Paul was basically a machinist, even though he practiced many jobs. Walter Isaacson, the author of Steve Jobs, described Paul as a great mechanic who taught his son how to make great things.

“I was very lucky…My father was a pretty remarkable man, was kind of a genius with his hands. He showed me how to use a hammer and saw and how to build things. It really was very good for me. He spent a lot of time with me,” Steve Jobs once said, as quoted in the biography, Steve Jobs: Thinking differently, by Patricia Lakin.

There was a workbench for Paul in his garage; a lot of tools were there. His father took down a part of it for the six years old kid, and said, “Steve, this is your workbench now.” Lakin explained very well about the influence of Paul in the character of Steve in his book.

Image: Pixabay

Allowing a young child to invade the workspace of parents was something strange for many. Steve always believed that his father can fix anything and make it work. Paul was enthusiastic about electronics and felt pride in workmanship. He passed that feeling to Steve in the most constructive way, shaping the creativity of the man who produced the iPod, the iPhone, and the iPad.

Patricia Lakin mentioned in his book that Steve started to gravitate more toward electronics because of his father. Paul used to get Steve things he could take apart and put back together. Compare this with an average parent when his kid used to do that kind of stuff, even today.

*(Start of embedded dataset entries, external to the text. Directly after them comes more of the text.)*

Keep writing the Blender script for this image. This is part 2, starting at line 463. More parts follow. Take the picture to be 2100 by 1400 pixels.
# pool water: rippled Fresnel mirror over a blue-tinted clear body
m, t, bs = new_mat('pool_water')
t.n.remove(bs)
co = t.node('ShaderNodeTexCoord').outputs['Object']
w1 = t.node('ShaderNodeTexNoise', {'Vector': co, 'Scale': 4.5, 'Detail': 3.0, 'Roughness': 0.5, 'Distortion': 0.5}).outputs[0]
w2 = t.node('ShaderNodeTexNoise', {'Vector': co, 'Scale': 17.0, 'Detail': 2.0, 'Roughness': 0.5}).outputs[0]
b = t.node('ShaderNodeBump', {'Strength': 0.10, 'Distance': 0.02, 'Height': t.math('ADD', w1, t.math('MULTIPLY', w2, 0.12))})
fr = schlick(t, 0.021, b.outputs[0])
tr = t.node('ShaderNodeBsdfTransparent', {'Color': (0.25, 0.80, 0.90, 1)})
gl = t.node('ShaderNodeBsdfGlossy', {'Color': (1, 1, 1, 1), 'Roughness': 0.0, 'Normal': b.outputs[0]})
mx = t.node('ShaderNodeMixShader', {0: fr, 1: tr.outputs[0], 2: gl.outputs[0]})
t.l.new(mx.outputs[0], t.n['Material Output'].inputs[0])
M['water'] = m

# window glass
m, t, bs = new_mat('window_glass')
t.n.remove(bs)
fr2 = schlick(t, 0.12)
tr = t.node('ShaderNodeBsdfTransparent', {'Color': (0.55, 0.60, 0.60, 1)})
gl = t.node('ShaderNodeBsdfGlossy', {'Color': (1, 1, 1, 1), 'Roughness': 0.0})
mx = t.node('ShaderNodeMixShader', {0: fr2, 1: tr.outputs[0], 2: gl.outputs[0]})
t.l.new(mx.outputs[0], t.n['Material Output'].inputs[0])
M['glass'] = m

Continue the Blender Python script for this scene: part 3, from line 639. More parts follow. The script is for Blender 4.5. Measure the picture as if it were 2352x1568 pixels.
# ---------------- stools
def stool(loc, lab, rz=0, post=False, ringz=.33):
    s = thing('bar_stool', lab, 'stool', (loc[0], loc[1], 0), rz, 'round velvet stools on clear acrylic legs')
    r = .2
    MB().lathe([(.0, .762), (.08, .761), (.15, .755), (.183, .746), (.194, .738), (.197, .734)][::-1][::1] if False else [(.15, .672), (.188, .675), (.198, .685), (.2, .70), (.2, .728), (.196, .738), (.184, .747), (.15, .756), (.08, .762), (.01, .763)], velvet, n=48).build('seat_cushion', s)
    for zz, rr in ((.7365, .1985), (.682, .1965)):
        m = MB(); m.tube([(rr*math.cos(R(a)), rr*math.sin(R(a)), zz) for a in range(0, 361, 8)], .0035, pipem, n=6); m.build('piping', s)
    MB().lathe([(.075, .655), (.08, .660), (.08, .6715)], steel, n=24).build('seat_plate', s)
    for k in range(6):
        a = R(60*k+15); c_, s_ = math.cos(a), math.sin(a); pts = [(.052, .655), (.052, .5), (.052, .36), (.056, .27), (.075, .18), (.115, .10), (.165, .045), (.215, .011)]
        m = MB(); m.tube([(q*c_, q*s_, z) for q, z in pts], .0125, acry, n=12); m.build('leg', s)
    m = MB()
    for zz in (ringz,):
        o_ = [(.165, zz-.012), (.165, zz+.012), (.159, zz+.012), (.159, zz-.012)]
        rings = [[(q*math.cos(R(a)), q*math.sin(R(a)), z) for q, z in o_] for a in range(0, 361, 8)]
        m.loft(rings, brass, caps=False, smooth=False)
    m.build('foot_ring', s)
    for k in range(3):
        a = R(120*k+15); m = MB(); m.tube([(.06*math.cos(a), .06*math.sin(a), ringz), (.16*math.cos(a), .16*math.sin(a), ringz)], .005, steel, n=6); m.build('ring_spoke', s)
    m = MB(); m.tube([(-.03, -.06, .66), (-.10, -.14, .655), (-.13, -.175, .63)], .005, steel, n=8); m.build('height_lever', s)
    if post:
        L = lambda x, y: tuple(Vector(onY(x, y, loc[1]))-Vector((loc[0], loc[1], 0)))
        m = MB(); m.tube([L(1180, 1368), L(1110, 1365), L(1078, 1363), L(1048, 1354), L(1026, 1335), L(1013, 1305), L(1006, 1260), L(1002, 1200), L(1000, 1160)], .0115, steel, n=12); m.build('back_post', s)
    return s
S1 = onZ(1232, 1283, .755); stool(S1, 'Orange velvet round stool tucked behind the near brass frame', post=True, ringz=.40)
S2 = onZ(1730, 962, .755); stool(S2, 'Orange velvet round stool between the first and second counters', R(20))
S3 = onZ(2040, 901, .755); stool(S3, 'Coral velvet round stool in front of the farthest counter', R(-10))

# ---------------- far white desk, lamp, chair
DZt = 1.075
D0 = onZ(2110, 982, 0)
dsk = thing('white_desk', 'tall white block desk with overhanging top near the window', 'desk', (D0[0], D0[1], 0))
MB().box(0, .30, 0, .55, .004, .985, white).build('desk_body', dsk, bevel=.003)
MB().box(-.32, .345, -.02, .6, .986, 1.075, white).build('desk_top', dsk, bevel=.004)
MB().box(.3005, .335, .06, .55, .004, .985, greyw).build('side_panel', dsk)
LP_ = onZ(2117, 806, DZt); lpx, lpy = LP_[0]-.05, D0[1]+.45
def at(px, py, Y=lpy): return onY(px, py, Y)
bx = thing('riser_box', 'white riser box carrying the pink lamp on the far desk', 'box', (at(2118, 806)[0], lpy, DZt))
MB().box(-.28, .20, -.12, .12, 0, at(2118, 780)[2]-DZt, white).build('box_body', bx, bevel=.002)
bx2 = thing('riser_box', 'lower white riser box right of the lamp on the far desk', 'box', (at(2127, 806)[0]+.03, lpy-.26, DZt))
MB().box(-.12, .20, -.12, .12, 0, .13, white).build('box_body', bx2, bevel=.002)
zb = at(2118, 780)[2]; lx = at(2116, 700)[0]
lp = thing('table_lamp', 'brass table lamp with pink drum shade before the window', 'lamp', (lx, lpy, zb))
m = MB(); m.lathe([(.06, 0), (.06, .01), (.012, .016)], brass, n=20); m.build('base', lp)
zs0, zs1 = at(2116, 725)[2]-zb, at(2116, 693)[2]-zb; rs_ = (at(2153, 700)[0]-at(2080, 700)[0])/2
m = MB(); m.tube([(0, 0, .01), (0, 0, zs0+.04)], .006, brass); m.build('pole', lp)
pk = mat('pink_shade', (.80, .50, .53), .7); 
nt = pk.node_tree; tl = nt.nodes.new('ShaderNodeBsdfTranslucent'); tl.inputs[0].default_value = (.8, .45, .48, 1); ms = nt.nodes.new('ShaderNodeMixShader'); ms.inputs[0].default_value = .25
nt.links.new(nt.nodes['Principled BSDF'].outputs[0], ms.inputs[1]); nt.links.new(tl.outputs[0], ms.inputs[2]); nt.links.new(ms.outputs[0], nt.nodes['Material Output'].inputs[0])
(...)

The quality of perfection that Steve Jobs had been known for was the impact of Paul. Just look at the famous fence story, you may have gone through it.

Once, Paul took little Steve with him to build a fence around their home. While building the fence, the father gave him an advice that he was taken to make the back of the fence, that nobody will see, but it needed to be just as looking as the front.

“Whatever you do, do it perfect, do it with most precision and care, and do it with 1,000 per cent commitment, no matter how many people will see it.”

Steve got the message correctly. “Even though nobody will notice the work you do, you are committed to making it perfect.”

Later, at Apple and NeXT, Steve made use of his father’s valuable advice, and spread the culture among his team of engineers also.

“Whatever you do, do it perfect, do it with most precision and care, and do it with 1,000 per cent commitment, no matter how many people will see it.”